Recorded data
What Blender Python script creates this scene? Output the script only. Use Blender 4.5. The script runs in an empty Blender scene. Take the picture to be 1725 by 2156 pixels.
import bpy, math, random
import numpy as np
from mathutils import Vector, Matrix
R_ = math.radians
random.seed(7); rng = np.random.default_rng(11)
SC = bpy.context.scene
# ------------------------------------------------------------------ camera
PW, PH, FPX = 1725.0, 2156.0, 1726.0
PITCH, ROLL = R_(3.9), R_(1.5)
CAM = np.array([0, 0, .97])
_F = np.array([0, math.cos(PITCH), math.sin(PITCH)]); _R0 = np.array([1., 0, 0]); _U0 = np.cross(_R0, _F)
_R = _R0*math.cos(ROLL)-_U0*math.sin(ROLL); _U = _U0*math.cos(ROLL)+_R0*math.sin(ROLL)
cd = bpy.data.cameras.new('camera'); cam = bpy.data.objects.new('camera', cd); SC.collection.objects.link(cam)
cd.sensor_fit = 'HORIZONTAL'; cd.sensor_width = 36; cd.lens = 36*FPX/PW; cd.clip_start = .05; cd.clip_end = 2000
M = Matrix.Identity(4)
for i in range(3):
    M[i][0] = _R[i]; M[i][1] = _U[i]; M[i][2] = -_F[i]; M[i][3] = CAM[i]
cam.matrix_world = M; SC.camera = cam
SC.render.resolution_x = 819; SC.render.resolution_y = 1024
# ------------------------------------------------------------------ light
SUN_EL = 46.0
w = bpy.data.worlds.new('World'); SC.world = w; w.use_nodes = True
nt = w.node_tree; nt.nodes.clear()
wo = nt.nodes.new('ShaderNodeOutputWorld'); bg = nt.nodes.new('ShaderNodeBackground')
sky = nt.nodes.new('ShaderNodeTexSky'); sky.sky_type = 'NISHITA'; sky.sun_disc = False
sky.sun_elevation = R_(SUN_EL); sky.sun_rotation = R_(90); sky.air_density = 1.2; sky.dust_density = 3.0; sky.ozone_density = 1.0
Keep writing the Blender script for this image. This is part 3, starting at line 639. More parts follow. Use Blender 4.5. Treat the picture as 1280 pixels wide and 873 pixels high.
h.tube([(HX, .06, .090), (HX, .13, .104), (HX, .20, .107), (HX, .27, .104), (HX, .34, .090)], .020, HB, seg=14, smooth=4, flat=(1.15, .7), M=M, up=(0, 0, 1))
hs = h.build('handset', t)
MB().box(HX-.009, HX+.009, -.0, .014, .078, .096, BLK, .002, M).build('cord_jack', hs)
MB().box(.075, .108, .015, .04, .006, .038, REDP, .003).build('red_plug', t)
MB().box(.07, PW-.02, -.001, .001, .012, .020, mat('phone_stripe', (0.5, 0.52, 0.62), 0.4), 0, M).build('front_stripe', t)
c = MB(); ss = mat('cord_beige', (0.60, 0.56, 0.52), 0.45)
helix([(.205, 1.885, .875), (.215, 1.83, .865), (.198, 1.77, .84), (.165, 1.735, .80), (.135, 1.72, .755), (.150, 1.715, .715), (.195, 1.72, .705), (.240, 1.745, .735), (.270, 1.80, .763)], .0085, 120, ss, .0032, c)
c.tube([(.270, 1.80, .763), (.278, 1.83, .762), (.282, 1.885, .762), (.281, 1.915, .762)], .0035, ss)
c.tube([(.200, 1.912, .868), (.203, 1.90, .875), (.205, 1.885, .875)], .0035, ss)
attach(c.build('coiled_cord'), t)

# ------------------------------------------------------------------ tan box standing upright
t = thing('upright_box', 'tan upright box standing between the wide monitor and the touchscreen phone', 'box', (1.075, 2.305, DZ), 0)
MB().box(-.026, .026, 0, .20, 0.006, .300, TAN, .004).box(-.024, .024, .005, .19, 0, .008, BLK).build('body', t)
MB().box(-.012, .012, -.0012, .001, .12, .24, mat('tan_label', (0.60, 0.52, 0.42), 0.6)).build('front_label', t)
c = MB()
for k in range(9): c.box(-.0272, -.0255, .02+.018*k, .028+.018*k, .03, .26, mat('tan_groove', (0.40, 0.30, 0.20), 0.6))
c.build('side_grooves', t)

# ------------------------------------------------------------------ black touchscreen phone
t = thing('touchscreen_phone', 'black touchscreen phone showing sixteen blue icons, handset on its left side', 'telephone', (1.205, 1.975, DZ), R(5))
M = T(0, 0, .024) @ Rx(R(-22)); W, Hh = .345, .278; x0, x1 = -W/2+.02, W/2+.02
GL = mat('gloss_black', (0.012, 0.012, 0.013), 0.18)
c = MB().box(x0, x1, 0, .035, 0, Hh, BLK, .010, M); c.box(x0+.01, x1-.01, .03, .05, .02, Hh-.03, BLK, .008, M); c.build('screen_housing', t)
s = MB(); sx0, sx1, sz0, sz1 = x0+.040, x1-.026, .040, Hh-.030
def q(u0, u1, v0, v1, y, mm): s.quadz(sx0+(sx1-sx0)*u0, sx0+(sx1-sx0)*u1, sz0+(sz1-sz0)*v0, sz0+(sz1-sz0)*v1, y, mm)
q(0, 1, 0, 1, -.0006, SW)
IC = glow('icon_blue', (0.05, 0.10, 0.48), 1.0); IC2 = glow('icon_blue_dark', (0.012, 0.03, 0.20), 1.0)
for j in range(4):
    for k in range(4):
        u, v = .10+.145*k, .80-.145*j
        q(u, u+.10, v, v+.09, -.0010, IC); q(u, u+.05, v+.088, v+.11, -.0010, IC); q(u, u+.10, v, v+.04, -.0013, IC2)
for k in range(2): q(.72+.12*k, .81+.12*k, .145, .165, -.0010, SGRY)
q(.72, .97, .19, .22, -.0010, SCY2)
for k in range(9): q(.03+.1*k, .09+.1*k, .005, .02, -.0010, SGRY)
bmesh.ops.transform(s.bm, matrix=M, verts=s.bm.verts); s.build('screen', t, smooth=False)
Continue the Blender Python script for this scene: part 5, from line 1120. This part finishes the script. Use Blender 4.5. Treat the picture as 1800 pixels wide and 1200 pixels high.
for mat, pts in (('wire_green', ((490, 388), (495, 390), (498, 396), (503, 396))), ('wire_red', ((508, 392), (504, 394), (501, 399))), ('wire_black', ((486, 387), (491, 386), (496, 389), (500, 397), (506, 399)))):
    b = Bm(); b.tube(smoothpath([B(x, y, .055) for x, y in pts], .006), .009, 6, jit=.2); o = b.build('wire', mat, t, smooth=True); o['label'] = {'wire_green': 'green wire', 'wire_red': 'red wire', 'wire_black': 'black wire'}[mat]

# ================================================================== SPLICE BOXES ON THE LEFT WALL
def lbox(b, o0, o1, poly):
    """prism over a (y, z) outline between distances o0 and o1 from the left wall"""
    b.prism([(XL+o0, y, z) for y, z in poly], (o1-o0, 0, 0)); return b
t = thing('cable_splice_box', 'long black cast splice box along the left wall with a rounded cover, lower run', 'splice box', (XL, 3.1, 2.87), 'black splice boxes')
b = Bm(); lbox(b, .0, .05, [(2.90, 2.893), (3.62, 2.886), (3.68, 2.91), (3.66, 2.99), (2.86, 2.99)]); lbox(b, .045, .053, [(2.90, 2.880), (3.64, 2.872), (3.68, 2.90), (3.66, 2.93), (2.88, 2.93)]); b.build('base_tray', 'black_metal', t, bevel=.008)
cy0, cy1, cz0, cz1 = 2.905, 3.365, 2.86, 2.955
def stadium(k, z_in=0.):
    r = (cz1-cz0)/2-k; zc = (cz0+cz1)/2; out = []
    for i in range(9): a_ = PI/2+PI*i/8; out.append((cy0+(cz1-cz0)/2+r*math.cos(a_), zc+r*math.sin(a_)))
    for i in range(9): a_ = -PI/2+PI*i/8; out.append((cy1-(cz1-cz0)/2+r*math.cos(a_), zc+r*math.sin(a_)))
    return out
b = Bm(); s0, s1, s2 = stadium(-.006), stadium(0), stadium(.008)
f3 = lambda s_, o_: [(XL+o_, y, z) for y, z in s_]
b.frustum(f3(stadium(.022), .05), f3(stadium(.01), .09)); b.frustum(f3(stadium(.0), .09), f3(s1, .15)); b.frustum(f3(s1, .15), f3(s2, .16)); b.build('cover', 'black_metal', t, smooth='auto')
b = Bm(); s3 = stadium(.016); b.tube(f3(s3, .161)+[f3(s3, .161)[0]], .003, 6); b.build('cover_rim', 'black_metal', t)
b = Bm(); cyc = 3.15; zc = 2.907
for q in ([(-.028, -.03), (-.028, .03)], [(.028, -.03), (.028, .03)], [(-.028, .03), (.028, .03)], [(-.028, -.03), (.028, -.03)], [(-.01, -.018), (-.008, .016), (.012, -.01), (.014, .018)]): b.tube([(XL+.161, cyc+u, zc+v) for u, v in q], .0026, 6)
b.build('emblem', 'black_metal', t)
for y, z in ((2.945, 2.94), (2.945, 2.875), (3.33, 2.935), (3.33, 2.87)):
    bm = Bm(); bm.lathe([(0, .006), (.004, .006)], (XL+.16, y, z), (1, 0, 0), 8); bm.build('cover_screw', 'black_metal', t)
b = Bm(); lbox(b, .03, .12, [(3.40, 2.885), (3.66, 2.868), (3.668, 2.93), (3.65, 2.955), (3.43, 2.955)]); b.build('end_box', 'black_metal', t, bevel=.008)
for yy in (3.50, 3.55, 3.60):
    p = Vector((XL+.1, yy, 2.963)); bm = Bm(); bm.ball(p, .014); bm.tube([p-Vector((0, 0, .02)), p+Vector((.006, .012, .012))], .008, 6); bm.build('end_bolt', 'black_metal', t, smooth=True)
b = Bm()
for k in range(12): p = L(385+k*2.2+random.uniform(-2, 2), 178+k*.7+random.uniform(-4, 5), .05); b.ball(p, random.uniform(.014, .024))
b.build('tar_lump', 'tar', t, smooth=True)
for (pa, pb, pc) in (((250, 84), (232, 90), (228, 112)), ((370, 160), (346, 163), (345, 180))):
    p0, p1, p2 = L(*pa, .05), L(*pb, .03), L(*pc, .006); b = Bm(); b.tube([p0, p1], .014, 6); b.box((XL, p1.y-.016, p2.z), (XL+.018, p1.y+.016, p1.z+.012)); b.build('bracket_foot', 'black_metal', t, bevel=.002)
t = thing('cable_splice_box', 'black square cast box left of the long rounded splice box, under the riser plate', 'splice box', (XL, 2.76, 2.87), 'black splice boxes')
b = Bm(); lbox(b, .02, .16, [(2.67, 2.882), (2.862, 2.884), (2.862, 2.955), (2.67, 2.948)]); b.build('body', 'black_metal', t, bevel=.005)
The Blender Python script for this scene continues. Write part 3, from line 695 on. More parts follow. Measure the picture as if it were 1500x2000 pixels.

Exercise: Among the entries above, find the line with "Continue the Blender" and the line with "b = Bm(); b.tube(smoothpath([B(x, y, .055)"; give again exactly these two lines and all lines between them.

Reply to the exercise:
Continue the Blender Python script for this scene: part 5, from line 1120. This part finishes the script. Use Blender 4.5. Treat the picture as 1800 pixels wide and 1200 pixels high.
for mat, pts in (('wire_green', ((490, 388), (495, 390), (498, 396), (503, 396))), ('wire_red', ((508, 392), (504, 394), (501, 399))), ('wire_black', ((486, 387), (491, 386), (496, 389), (500, 397), (506, 399)))):
    b = Bm(); b.tube(smoothpath([B(x, y, .055) for x, y in pts], .006), .009, 6, jit=.2); o = b.build('wire', mat, t, smooth=True); o['label'] = {'wire_green': 'green wire', 'wire_red': 'red wire', 'wire_black': 'black wire'}[mat]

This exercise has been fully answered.